> _DESCRIPTION OF THE TASK_
Restate each line of the listing exactly, without carrying over any pictures.

## Start INFORMATION PROVIDED

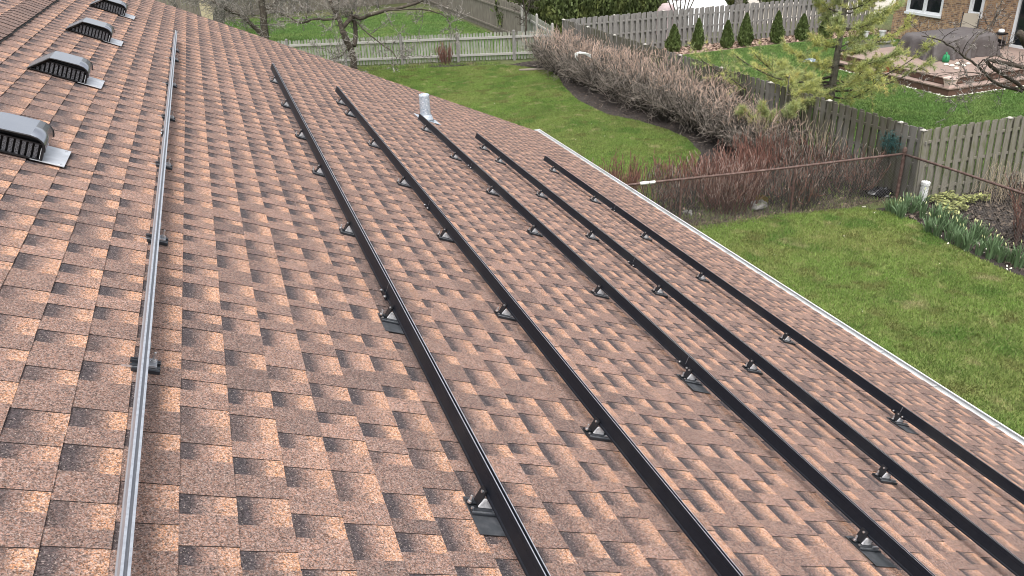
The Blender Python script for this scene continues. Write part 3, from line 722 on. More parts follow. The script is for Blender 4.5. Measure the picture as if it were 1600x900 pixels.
# chain-link fence
root = empty('chain_link_fence', (14.02, 13.58, 0)); tag(root, 'rusty brown chain link fence with a corner post by the daffodils', 'fence')
def cl(x, y, z=0): return (x - 14.02, y - 13.58, z)
A = (5.6, 14.55); Bc = (14.02, 13.58); Cc = (14.22, 7.0)
def along(a, c, t): return (a[0] + (c[0] - a[0]) * t, a[1] + (c[1] - a[1]) * t)
for (q, r, h) in ((along(A, Bc, .02), .028, 1.08), (along(A, Bc, .372), .026, 1.08), (along(A, Bc, .685), .026, 1.08), (Bc, .042, 1.22), ((14.14, 10.55), .028, 1.12), (Cc, .03, 1.1)):
    b = MB(); b.tube([cl(*q, 0), cl(*q, h - .03), cl(*q, h)], [r, r, r * .6], 10); b.tube([cl(*q, h - .09), cl(*q, h - .05)], r * 1.25, 10); b.build('post', RUST, root, smooth=False)
for (a, c, n) in ((A, Bc, 6), (Bc, Cc, 5)):
    b = MB(); pts = [cl(*along(a, c, i / n), 1.06 + .012 * math.sin(i * 1.3)) for i in range(n + 1)]; b.tube(pts, .027, 8); b.build('top_rail', RUST, root, smooth=True)
t0, t1 = .262, .285
b = MB(); b.tube([cl(*along(A, Bc, t), 1.062 + .012 * math.sin(1.3 * t * 6)) for t in (t0, t1)], .033, 10); b.tube([cl(*along(A, Bc, t), 1.062 + .012 * math.sin(1.3 * t * 6)) for t in (t1 + .002, t1 + .016)], .03, 10); b.build('tape_wrap', TAPE, root)
segs = []
for (a, c) in ((A, Bc), (Bc, Cc)):
    L_ = math.hypot(c[0] - a[0], c[1] - a[1]); n = int(L_ / .075)
    for i in range(-14, n + 1):
        for sgn in (0, 1):
            u0, u1 = i * .075 / L_, (i * .075 + 1.02) / L_
            z0, z1 = (.03, 1.05) if sgn == 0 else (1.05, .03)
            lo, hi = max(u0, 0), min(u1, 1)
            if hi <= lo: continue
            zz = lambda u: z0 + (z1 - z0) * (u - u0) / (u1 - u0)
            segs.append((cl(*along(a, c, lo), zz(lo)), cl(*along(a, c, hi), zz(hi)), .0022, .0022, 0))
tag(link('wire_mesh', seg_mesh('wire_mesh', segs, WIRE), root), kind='stuff')

# ================================================================== WOODY PLANTS
def unit(v): return v / (np.linalg.norm(v) + 1e-9)
def grow(segs, p, d, L, r, lev, rg, mats, wob=.25, kids=(3, 3), up=.15, nseg=4, shrink=.6, spread=.8, rmin=.003):
    """random branching twig; appends segments"""
    p = np.array(p, float); d = unit(np.array(d, float)); st = L / nseg; pts = [p]; r0 = r
    for i in range(nseg):
        d = unit(d + rg.normal(0, wob, 3) * .6 + np.array([0, 0, up]) * .5)
        q = p + d * st; r1 = max(rmin, r0 * (.86 if i < nseg - 1 else .7))
        segs.append((p, q, r0, r1, mats[min(len(mats) - 1, lev)])); p = q; r0 = r1; pts.append(q)
    if lev < len(kids):
        n = kids[lev]
        for j in range(n):
            t = (j + rg.random() * .8 + .6) / (n + .6) * nseg; i = min(nseg, max(1, int(t)))
            q = pts[i]; dd = unit(unit(d + rg.normal(0, spread, 3)) + np.array([0, 0, up]))
            grow(segs, q, dd, L * shrink * rg.uniform(.6, 1.15), max(rmin, r0 * .8 if i == nseg else r * .55), lev + 1, rg, mats, wob, kids, up, max(2, nseg - 1), shrink, spread, rmin)

def shrub(name, base, n, H, spread, mats, lab, cat='shrub', group=None, r=.010, kids=(3, 3), up=.3, levmap=(0, 1, 2), seed=0, stems='stems', dense_r=.25, lean=1.0, tip_z=0, wob=.16, spr=.45):
    rg = np.random.default_rng(seed); segs = []
    for i in range(n):
        a = rg.uniform(0, 6.283); q = math.sqrt(rg.random())
        b0 = (math.cos(a) * q * dense_r, math.sin(a) * q * dense_r, 0)
        out = spread * q * rg.uniform(.6, 1.1) * lean
        d = (math.cos(a) * out, math.sin(a) * out, H)
        grow(segs, b0, d, H * rg.uniform(.55, .78), r * rg.uniform(.7, 1.3), 0, rg, levmap, wob, kids, up, 4, .5, spr, r * .52)
    if tip_z: segs = [(a_, c_, r0_, r1_, (2 if m_ == 2 and c_[2] + rg.normal(0, .12) > tip_z * H else min(m_, 1))) for (a_, c_, r0_, r1_, m_) in segs]
    root = empty(name, (*base, .004), (0, 0, 0)); tag(root, lab, cat, group)
    link(stems, seg_mesh(stems, segs, mats), root)
    return root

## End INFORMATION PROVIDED

> _EXERCISE ANSWER_
The Blender Python script for this scene continues. Write part 3, from line 722 on. More parts follow. The script is for Blender 4.5. Measure the picture as if it were 1600x900 pixels.
# chain-link fence
root = empty('chain_link_fence', (14.02, 13.58, 0)); tag(root, 'rusty brown chain link fence with a corner post by the daffodils', 'fence')
def cl(x, y, z=0): return (x - 14.02, y - 13.58, z)
A = (5.6, 14.55); Bc = (14.02, 13.58); Cc = (14.22, 7.0)
def along(a, c, t): return (a[0] + (c[0] - a[0]) * t, a[1] + (c[1] - a[1]) * t)
for (q, r, h) in ((along(A, Bc, .02), .028, 1.08), (along(A, Bc, .372), .026, 1.08), (along(A, Bc, .685), .026, 1.08), (Bc, .042, 1.22), ((14.14, 10.55), .028, 1.12), (Cc, .03, 1.1)):
    b = MB(); b.tube([cl(*q, 0), cl(*q, h - .03), cl(*q, h)], [r, r, r * .6], 10); b.tube([cl(*q, h - .09), cl(*q, h - .05)], r * 1.25, 10); b.build('post', RUST, root, smooth=False)
for (a, c, n) in ((A, Bc, 6), (Bc, Cc, 5)):
    b = MB(); pts = [cl(*along(a, c, i / n), 1.06 + .012 * math.sin(i * 1.3)) for i in range(n + 1)]; b.tube(pts, .027, 8); b.build('top_rail', RUST, root, smooth=True)
t0, t1 = .262, .285
b = MB(); b.tube([cl(*along(A, Bc, t), 1.062 + .012 * math.sin(1.3 * t * 6)) for t in (t0, t1)], .033, 10); b.tube([cl(*along(A, Bc, t), 1.062 + .012 * math.sin(1.3 * t * 6)) for t in (t1 + .002, t1 + .016)], .03, 10); b.build('tape_wrap', TAPE, root)
segs = []
for (a, c) in ((A, Bc), (Bc, Cc)):
    L_ = math.hypot(c[0] - a[0], c[1] - a[1]); n = int(L_ / .075)
    for i in range(-14, n + 1):
        for sgn in (0, 1):
            u0, u1 = i * .075 / L_, (i * .075 + 1.02) / L_
            z0, z1 = (.03, 1.05) if sgn == 0 else (1.05, .03)
            lo, hi = max(u0, 0), min(u1, 1)
            if hi <= lo: continue
            zz = lambda u: z0 + (z1 - z0) * (u - u0) / (u1 - u0)
            segs.append((cl(*along(a, c, lo), zz(lo)), cl(*along(a, c, hi), zz(hi)), .0022, .0022, 0))
tag(link('wire_mesh', seg_mesh('wire_mesh', segs, WIRE), root), kind='stuff')

# ================================================================== WOODY PLANTS
def unit(v): return v / (np.linalg.norm(v) + 1e-9)
def grow(segs, p, d, L, r, lev, rg, mats, wob=.25, kids=(3, 3), up=.15, nseg=4, shrink=.6, spread=.8, rmin=.003):
    """random branching twig; appends segments"""
    p = np.array(p, float); d = unit(np.array(d, float)); st = L / nseg; pts = [p]; r0 = r
    for i in range(nseg):
        d = unit(d + rg.normal(0, wob, 3) * .6 + np.array([0, 0, up]) * .5)
        q = p + d * st; r1 = max(rmin, r0 * (.86 if i < nseg - 1 else .7))
        segs.append((p, q, r0, r1, mats[min(len(mats) - 1, lev)])); p = q; r0 = r1; pts.append(q)
    if lev < len(kids):
        n = kids[lev]
        for j in range(n):
            t = (j + rg.random() * .8 + .6) / (n + .6) * nseg; i = min(nseg, max(1, int(t)))
            q = pts[i]; dd = unit(unit(d + rg.normal(0, spread, 3)) + np.array([0, 0, up]))
            grow(segs, q, dd, L * shrink * rg.uniform(.6, 1.15), max(rmin, r0 * .8 if i == nseg else r * .55), lev + 1, rg, mats, wob, kids, up, max(2, nseg - 1), shrink, spread, rmin)

def shrub(name, base, n, H, spread, mats, lab, cat='shrub', group=None, r=.010, kids=(3, 3), up=.3, levmap=(0, 1, 2), seed=0, stems='stems', dense_r=.25, lean=1.0, tip_z=0, wob=.16, spr=.45):
    rg = np.random.default_rng(seed); segs = []
    for i in range(n):
        a = rg.uniform(0, 6.283); q = math.sqrt(rg.random())
        b0 = (math.cos(a) * q * dense_r, math.sin(a) * q * dense_r, 0)
        out = spread * q * rg.uniform(.6, 1.1) * lean
        d = (math.cos(a) * out, math.sin(a) * out, H)
        grow(segs, b0, d, H * rg.uniform(.55, .78), r * rg.uniform(.7, 1.3), 0, rg, levmap, wob, kids, up, 4, .5, spr, r * .52)
    if tip_z: segs = [(a_, c_, r0_, r1_, (2 if m_ == 2 and c_[2] + rg.normal(0, .12) > tip_z * H else min(m_, 1))) for (a_, c_, r0_, r1_, m_) in segs]
    root = empty(name, (*base, .004), (0, 0, 0)); tag(root, lab, cat, group)
    link(stems, seg_mesh(stems, segs, mats), root)
    return root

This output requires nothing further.